* DIRECTIVE *
Below are several entries. Transcribe exactly those lines that fall from the one with "What Blender Python" through the one with "COL = S.collection", end lines included.

* MATERIAL FOR THIS TASK *
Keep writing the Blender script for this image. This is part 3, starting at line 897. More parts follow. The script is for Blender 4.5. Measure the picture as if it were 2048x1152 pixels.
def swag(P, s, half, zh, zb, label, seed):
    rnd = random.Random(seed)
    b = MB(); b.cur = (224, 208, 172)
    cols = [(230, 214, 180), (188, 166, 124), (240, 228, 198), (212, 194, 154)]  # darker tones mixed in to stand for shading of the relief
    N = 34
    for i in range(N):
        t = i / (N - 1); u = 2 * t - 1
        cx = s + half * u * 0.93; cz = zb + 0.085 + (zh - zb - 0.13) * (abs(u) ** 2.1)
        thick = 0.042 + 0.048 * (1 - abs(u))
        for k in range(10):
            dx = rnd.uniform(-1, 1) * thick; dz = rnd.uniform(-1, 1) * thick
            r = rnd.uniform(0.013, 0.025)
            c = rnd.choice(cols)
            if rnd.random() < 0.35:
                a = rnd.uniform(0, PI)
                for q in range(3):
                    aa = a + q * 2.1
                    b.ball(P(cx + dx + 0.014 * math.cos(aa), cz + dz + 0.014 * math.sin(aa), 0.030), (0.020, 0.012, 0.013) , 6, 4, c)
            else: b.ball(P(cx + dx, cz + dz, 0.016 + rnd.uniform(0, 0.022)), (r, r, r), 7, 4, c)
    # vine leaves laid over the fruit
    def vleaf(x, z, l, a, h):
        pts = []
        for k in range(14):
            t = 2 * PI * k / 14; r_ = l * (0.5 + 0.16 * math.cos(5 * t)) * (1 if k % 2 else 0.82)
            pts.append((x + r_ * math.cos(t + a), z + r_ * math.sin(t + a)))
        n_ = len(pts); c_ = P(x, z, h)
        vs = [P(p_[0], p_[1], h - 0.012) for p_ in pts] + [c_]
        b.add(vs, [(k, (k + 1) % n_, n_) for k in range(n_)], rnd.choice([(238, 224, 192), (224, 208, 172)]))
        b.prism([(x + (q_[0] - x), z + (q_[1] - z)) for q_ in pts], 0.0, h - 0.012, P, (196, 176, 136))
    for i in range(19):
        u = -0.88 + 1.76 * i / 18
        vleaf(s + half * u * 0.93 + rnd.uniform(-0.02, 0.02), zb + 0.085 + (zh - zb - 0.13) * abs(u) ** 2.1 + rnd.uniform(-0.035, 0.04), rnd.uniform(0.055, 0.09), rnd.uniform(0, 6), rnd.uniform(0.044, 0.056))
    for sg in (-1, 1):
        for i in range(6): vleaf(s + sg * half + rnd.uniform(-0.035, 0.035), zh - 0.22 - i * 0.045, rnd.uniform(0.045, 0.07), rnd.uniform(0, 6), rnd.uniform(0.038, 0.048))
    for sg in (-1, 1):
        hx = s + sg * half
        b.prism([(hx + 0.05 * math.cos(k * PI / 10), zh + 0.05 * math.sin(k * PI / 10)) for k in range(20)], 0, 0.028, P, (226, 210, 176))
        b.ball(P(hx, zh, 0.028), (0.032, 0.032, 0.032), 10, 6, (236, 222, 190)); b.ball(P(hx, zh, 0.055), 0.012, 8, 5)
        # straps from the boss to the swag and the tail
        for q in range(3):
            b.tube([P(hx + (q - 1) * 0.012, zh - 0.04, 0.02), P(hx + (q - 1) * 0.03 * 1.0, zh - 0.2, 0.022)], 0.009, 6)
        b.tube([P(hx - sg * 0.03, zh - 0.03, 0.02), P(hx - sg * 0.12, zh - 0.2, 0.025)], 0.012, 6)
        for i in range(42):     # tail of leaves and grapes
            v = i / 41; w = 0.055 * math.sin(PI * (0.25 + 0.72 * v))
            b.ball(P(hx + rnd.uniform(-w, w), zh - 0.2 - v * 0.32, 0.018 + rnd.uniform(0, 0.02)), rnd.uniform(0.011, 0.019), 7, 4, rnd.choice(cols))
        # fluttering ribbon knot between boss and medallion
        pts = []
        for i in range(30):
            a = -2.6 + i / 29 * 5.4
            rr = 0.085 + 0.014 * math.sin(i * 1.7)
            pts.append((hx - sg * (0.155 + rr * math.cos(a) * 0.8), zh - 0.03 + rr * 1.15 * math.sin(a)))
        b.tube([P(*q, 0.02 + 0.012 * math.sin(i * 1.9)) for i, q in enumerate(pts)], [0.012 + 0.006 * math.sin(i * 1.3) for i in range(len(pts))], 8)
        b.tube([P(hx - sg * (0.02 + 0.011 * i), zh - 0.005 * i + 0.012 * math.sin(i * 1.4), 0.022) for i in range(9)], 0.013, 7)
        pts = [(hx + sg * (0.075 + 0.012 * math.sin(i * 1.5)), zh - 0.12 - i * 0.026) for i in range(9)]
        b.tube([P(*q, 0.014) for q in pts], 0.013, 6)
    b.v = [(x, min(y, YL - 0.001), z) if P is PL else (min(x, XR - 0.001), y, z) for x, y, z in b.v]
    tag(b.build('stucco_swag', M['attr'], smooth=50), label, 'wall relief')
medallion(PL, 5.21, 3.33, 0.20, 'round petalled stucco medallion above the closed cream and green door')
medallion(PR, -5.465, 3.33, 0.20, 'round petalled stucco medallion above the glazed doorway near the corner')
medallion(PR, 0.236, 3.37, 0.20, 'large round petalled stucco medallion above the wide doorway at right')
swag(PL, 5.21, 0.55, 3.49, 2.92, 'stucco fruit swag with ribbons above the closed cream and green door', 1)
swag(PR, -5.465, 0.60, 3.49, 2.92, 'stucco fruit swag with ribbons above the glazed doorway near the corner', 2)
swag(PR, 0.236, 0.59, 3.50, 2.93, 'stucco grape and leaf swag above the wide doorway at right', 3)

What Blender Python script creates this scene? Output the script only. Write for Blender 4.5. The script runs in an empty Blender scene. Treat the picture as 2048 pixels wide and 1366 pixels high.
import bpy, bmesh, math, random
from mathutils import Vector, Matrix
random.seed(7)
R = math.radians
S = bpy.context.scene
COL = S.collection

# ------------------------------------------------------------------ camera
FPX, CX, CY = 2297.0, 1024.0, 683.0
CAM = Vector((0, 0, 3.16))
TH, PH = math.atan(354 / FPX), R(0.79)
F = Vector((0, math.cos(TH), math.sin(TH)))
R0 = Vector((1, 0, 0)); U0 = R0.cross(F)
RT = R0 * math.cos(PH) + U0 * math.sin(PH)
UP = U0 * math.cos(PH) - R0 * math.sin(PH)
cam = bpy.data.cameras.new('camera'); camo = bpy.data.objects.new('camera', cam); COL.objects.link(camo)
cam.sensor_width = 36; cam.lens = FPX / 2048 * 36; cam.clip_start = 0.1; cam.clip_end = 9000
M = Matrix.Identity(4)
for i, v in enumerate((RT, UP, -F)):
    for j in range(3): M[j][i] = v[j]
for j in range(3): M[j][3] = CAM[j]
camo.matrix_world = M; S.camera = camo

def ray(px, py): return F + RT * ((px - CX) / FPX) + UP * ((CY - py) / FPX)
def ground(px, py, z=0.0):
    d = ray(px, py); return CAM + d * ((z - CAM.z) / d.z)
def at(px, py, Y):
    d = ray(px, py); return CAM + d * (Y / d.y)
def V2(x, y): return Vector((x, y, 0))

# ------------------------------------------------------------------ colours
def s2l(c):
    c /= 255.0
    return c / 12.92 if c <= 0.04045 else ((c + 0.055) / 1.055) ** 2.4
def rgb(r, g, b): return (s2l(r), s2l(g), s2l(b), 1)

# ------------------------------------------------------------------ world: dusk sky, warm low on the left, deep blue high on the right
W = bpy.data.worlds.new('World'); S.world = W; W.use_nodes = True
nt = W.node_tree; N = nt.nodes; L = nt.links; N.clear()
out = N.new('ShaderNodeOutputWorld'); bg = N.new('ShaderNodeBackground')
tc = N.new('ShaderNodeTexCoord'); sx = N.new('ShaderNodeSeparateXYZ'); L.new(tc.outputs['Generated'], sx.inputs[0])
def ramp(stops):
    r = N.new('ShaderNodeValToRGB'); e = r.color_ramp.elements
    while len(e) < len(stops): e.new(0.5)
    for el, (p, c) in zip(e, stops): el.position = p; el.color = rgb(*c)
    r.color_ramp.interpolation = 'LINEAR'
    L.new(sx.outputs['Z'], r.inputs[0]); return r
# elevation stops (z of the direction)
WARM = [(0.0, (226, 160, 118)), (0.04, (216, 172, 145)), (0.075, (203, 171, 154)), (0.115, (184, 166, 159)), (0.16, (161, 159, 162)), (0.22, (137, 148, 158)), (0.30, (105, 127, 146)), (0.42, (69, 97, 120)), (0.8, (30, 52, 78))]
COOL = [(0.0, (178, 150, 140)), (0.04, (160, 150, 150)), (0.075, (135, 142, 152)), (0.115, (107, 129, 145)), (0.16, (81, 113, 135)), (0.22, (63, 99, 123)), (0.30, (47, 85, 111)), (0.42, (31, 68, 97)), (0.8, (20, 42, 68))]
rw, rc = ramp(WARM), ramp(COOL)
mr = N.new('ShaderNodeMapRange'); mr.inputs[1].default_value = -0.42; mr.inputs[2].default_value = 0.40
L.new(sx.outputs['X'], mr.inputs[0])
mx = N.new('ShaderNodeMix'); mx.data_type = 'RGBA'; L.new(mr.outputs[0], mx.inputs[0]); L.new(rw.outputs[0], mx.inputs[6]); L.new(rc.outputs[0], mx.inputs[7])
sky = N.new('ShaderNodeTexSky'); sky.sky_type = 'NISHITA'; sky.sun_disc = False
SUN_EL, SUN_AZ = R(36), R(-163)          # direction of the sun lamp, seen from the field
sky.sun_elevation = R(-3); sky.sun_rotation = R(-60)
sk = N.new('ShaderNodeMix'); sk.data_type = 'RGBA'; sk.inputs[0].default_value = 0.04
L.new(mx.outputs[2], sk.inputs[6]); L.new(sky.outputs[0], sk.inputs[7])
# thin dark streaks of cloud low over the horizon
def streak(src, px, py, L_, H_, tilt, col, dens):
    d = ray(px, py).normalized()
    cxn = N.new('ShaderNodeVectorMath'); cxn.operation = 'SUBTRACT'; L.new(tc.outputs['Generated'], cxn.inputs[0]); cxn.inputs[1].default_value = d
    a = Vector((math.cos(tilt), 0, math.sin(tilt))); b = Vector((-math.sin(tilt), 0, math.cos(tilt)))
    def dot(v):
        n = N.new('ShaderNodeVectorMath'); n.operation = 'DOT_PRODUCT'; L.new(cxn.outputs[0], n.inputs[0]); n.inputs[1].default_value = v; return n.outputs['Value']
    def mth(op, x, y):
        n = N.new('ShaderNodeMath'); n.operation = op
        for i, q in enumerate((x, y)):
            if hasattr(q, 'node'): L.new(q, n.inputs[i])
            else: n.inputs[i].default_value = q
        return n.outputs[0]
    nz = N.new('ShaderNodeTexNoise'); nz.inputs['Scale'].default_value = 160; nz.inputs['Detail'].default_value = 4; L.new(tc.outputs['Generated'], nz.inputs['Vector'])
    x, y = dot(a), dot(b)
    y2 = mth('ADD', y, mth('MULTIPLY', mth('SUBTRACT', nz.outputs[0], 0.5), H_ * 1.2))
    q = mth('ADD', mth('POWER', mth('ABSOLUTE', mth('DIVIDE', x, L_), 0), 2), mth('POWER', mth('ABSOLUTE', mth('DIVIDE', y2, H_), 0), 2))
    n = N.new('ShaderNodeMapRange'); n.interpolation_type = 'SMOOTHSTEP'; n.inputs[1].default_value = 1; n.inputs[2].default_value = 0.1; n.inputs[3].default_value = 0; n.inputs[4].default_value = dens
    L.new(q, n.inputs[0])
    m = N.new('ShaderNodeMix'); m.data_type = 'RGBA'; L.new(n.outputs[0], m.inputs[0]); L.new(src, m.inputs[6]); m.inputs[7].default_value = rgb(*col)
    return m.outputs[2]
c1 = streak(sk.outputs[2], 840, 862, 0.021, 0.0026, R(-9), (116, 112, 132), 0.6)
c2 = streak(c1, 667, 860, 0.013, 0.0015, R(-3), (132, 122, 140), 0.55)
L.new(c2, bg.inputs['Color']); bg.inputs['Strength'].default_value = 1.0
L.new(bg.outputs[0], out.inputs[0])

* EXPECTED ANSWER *
What Blender Python script creates this scene? Output the script only. Write for Blender 4.5. The script runs in an empty Blender scene. Treat the picture as 2048 pixels wide and 1366 pixels high.
import bpy, bmesh, math, random
from mathutils import Vector, Matrix
random.seed(7)
R = math.radians
S = bpy.context.scene
COL = S.collection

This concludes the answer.